→ **RAW DATA**:
** Start **
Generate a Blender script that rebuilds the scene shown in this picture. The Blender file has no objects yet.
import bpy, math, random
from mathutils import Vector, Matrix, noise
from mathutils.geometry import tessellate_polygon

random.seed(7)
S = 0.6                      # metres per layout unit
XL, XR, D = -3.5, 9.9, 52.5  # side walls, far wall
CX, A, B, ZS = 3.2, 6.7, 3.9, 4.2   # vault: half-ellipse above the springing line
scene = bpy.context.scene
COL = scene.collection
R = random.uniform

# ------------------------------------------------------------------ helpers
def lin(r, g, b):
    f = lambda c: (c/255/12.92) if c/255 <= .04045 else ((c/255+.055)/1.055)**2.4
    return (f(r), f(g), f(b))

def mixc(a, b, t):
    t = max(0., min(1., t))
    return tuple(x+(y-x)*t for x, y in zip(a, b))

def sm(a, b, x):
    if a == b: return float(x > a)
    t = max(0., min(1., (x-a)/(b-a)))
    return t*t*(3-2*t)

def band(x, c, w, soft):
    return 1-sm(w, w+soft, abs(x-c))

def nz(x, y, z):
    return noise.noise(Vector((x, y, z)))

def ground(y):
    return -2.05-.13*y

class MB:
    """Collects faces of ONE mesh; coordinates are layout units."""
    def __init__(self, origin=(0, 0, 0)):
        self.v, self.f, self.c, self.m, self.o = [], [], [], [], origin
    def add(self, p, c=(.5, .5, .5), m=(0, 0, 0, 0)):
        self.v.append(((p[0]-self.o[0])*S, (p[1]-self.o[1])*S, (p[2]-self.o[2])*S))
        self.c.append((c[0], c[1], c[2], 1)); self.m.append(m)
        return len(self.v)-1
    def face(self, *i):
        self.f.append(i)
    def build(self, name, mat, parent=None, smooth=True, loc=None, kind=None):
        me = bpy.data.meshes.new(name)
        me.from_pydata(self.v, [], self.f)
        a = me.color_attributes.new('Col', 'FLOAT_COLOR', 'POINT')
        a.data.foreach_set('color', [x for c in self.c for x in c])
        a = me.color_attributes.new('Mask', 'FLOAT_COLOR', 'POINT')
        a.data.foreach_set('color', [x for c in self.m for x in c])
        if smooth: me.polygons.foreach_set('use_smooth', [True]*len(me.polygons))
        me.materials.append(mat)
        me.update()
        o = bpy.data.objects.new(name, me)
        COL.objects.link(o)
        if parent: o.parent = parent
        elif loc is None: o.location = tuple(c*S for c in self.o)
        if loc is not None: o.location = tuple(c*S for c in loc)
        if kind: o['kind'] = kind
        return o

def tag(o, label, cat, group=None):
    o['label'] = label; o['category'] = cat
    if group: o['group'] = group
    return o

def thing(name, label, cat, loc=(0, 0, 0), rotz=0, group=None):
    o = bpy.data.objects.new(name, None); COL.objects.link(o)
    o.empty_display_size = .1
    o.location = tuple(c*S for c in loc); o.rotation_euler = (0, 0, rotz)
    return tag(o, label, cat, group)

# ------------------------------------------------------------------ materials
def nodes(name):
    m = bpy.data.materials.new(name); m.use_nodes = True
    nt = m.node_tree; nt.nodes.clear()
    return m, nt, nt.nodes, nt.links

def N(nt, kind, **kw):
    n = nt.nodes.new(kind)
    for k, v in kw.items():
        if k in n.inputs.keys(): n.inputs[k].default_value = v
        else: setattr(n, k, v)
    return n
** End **
→ **REQUIRED WORK**:
Type out the full listing again, exactly as given.

→ **EXERCISE RESULT**:
Generate a Blender script that rebuilds the scene shown in this picture. The Blender file has no objects yet.
import bpy, math, random
from mathutils import Vector, Matrix, noise
from mathutils.geometry import tessellate_polygon

random.seed(7)
S = 0.6                      # metres per layout unit
XL, XR, D = -3.5, 9.9, 52.5  # side walls, far wall
CX, A, B, ZS = 3.2, 6.7, 3.9, 4.2   # vault: half-ellipse above the springing line
scene = bpy.context.scene
COL = scene.collection
R = random.uniform

# ------------------------------------------------------------------ helpers
def lin(r, g, b):
    f = lambda c: (c/255/12.92) if c/255 <= .04045 else ((c/255+.055)/1.055)**2.4
    return (f(r), f(g), f(b))

def mixc(a, b, t):
    t = max(0., min(1., t))
    return tuple(x+(y-x)*t for x, y in zip(a, b))

def sm(a, b, x):
    if a == b: return float(x > a)
    t = max(0., min(1., (x-a)/(b-a)))
    return t*t*(3-2*t)

def band(x, c, w, soft):
    return 1-sm(w, w+soft, abs(x-c))

def nz(x, y, z):
    return noise.noise(Vector((x, y, z)))

def ground(y):
    return -2.05-.13*y

class MB:
    """Collects faces of ONE mesh; coordinates are layout units."""
    def __init__(self, origin=(0, 0, 0)):
        self.v, self.f, self.c, self.m, self.o = [], [], [], [], origin
    def add(self, p, c=(.5, .5, .5), m=(0, 0, 0, 0)):
        self.v.append(((p[0]-self.o[0])*S, (p[1]-self.o[1])*S, (p[2]-self.o[2])*S))
        self.c.append((c[0], c[1], c[2], 1)); self.m.append(m)
        return len(self.v)-1
    def face(self, *i):
        self.f.append(i)
    def build(self, name, mat, parent=None, smooth=True, loc=None, kind=None):
        me = bpy.data.meshes.new(name)
        me.from_pydata(self.v, [], self.f)
        a = me.color_attributes.new('Col', 'FLOAT_COLOR', 'POINT')
        a.data.foreach_set('color', [x for c in self.c for x in c])
        a = me.color_attributes.new('Mask', 'FLOAT_COLOR', 'POINT')
        a.data.foreach_set('color', [x for c in self.m for x in c])
        if smooth: me.polygons.foreach_set('use_smooth', [True]*len(me.polygons))
        me.materials.append(mat)
        me.update()
        o = bpy.data.objects.new(name, me)
        COL.objects.link(o)
        if parent: o.parent = parent
        elif loc is None: o.location = tuple(c*S for c in self.o)
        if loc is not None: o.location = tuple(c*S for c in loc)
        if kind: o['kind'] = kind
        return o

def tag(o, label, cat, group=None):
    o['label'] = label; o['category'] = cat
    if group: o['group'] = group
    return o

def thing(name, label, cat, loc=(0, 0, 0), rotz=0, group=None):
    o = bpy.data.objects.new(name, None); COL.objects.link(o)
    o.empty_display_size = .1
    o.location = tuple(c*S for c in loc); o.rotation_euler = (0, 0, rotz)
    return tag(o, label, cat, group)

# ------------------------------------------------------------------ materials
def nodes(name):
    m = bpy.data.materials.new(name); m.use_nodes = True
    nt = m.node_tree; nt.nodes.clear()
    return m, nt, nt.nodes, nt.links

def N(nt, kind, **kw):
    n = nt.nodes.new(kind)
    for k, v in kw.items():
        if k in n.inputs.keys(): n.inputs[k].default_value = v
        else: setattr(n, k, v)
    return n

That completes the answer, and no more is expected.